The autonomous car market will grow to an eye-watering $560 billion in the coming years, but many firms will end up road-kill in the race for market share.
The Detroit Bureau point out a new study by consulting firm AT Kearney estimates the market for autonomous vehicles will grow to $560 billion over the next 20 years.
Researchers surveyed 150 executives from tech, automotive and communications industries as part of the study. They found that, while the connected car market will eventually be huge, it will take two decades to overcome significant barriers to growth.
“While industry players have already developed or tested many of the technological building blocks, tough and tricky legal challenges remain, including new laws on accident liability, on where self-driving cars may operate, and on who may have a license,” AT Kearney said.
“Also, new traffic guidelines have to be developed for autopilot and for fully autonomous driving. The incentives to establish the right legal framework are high, and executives in our study are confident this framework will develop, probably with California as the pioneer,” the report added.
Are self-driving regulations the real traffic jam?
This comes against the backdrop of concerns that America could become a disjointed patchwork of incompatible and competing regulations for self-driving cars.
At this early stage in the technology’s evolution, many players are jockeying for position in an increasingly crowded field.

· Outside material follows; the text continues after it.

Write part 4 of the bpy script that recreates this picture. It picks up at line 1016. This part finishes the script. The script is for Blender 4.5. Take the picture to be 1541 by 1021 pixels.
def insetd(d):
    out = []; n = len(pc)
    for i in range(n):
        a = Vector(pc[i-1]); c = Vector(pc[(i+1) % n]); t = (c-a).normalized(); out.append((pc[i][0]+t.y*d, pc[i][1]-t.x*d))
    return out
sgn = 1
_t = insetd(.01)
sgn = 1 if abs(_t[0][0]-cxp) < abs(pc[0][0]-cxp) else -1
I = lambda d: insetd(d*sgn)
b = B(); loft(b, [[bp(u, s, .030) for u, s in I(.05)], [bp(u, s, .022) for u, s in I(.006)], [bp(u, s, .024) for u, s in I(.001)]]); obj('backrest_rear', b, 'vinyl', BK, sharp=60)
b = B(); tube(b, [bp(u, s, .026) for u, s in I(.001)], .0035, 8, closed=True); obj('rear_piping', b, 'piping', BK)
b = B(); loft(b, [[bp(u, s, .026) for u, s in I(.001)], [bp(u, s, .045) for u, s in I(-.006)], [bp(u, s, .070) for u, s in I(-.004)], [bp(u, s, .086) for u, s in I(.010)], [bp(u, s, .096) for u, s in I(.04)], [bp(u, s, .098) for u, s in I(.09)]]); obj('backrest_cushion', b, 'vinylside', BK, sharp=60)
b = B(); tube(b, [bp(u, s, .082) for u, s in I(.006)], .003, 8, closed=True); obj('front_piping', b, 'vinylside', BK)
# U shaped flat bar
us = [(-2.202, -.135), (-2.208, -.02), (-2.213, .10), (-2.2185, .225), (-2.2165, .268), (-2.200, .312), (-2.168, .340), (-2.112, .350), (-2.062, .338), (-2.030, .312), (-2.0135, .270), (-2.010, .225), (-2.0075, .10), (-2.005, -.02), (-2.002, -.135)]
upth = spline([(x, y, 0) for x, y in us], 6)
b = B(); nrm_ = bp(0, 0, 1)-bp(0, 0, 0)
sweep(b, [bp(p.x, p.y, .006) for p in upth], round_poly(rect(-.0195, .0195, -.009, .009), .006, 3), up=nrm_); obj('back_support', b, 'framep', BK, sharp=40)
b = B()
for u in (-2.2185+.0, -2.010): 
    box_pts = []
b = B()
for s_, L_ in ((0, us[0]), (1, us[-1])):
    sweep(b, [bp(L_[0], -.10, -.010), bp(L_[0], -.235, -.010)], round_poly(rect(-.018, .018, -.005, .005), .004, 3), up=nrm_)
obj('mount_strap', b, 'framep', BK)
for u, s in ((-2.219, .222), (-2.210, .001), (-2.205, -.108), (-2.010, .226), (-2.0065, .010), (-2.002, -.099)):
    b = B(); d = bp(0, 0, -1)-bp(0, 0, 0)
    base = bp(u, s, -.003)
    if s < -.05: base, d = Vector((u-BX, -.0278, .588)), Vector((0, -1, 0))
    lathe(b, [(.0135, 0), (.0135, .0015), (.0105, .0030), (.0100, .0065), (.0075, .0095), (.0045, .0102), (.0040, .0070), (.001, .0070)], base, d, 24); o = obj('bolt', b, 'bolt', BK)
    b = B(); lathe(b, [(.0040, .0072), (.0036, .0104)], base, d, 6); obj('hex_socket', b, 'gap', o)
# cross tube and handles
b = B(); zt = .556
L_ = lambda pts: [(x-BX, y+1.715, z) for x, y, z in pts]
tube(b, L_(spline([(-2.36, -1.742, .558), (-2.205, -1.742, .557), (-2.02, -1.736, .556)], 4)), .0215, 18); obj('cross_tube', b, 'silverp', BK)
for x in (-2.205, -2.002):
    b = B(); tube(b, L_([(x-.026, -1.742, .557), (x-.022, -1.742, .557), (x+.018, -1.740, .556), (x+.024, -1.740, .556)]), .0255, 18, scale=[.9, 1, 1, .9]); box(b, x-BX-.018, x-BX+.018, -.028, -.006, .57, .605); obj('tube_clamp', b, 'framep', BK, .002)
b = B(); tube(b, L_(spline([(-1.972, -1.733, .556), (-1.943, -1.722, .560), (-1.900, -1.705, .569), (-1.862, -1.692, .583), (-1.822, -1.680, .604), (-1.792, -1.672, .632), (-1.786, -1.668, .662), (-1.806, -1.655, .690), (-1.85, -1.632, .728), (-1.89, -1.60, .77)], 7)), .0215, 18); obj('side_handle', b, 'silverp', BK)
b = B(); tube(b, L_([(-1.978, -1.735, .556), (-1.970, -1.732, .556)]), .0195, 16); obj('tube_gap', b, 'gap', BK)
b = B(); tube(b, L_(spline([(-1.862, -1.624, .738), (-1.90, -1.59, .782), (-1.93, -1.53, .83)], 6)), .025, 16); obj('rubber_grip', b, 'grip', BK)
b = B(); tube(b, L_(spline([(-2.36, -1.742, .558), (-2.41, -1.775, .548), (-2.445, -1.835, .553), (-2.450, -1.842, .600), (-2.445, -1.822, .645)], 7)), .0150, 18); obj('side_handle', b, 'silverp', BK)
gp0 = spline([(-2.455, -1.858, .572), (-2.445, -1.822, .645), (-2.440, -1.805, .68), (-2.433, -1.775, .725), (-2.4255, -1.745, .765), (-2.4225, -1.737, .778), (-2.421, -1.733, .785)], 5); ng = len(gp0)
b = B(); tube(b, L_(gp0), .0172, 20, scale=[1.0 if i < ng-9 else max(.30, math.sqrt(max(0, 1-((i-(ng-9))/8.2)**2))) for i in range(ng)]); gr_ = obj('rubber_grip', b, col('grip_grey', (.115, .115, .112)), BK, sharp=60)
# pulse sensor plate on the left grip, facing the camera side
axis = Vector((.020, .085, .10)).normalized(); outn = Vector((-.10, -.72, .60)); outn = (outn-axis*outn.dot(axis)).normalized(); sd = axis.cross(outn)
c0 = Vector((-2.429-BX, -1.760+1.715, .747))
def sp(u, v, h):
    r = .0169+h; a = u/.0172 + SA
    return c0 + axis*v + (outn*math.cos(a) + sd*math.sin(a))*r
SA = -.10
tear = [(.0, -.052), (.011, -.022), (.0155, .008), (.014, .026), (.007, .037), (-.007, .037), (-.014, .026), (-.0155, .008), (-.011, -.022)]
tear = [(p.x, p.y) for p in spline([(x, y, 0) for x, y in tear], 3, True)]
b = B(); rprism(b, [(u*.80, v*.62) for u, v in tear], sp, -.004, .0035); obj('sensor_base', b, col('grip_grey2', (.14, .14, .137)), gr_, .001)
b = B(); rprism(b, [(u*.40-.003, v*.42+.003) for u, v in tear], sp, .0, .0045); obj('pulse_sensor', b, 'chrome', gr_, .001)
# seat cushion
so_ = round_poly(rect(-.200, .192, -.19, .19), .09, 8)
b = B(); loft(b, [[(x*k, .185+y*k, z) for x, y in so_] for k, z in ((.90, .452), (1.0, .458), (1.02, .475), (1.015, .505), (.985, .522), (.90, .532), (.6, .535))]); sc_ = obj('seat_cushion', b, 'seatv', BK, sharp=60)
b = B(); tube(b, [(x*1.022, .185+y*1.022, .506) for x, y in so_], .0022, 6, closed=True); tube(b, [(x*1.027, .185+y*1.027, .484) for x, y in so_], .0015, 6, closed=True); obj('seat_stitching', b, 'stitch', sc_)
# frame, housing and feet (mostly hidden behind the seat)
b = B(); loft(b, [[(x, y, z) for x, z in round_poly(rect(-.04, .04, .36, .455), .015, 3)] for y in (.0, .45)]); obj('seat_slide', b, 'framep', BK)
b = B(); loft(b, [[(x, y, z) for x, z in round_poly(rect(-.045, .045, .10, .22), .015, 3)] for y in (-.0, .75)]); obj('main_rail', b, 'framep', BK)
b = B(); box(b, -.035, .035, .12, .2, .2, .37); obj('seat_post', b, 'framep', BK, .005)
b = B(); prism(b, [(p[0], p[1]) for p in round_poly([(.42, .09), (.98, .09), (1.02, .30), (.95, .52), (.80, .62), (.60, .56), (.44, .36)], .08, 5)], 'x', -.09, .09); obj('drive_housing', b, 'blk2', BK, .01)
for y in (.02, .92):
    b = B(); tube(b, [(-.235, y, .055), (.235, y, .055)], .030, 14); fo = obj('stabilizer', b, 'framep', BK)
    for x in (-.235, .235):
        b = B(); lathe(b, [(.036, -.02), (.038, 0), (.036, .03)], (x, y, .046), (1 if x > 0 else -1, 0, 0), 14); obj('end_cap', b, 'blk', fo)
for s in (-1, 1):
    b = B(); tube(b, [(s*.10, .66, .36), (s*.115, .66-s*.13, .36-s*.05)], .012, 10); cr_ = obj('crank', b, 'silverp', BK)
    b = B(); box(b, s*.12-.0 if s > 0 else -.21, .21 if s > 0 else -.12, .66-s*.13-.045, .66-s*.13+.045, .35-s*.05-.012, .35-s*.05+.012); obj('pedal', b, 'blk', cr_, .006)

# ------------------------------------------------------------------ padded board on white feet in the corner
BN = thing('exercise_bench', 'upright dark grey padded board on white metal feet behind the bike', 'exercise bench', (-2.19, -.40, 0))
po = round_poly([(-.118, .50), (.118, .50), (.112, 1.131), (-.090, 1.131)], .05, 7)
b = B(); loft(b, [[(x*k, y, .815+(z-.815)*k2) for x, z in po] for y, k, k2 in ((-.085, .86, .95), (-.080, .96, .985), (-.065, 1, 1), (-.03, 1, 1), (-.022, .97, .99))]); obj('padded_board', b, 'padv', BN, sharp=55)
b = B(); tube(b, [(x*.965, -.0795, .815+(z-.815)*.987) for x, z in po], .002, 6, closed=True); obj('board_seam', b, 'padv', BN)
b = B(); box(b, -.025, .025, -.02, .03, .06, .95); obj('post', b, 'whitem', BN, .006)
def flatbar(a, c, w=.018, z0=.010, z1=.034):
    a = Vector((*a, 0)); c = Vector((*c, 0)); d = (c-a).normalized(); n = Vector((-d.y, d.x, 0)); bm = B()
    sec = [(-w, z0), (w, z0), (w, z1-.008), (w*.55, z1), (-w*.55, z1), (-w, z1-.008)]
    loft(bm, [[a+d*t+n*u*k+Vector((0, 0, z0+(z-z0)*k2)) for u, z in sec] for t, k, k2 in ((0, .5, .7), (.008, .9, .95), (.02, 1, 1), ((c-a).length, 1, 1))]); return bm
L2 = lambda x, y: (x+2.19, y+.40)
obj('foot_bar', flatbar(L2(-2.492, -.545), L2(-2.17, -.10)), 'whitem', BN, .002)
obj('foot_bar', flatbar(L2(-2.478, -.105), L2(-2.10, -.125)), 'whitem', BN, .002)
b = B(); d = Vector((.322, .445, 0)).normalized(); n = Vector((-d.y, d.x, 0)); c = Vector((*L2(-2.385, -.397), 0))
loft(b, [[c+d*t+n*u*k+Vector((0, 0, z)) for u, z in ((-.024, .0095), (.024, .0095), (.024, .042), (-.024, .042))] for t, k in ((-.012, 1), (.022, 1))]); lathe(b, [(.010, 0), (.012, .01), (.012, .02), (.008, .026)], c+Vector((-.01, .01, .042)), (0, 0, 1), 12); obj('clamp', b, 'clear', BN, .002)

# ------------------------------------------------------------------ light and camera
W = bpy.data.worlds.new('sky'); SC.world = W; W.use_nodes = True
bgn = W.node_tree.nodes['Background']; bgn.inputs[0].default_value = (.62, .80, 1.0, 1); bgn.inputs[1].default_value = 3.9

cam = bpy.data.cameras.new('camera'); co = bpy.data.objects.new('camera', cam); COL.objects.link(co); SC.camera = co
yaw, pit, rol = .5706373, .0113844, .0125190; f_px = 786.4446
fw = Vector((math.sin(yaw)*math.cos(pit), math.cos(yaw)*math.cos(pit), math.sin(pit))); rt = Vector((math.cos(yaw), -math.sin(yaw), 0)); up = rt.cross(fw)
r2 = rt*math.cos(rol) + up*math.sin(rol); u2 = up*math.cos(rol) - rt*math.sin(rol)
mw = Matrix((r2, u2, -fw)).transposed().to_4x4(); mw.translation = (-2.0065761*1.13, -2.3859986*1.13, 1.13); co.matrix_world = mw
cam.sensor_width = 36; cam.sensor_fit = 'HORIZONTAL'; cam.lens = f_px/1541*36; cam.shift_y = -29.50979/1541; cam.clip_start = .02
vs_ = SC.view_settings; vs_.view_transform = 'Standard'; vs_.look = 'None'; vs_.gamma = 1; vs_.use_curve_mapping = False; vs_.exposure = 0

But AT Kearney cautions that as the market matures, many players in the self-driving vehicle race will end up crashing and burning along the side of the road.
“Manufacturers face hard questions as they jockey for position — from thinking about their value propositions, which core capabilities they need, and which players they should partner with, to developing business models that offer the best go-to-market strategies and the best chances to win,” said the report.
All of the major car manufacturers are already well committed to developing self-driving car technology.As well, many of the leading tech firms are competing as well.
Taxi market disruptor Uber is busy testing autonomous cars as part of a strategy to eventually integrate them it its ride-sharing fleet. And search giant Google continues to expand its autonomous vehicle testing program in a bid to remain the U.S. leader in the burgeoning technology.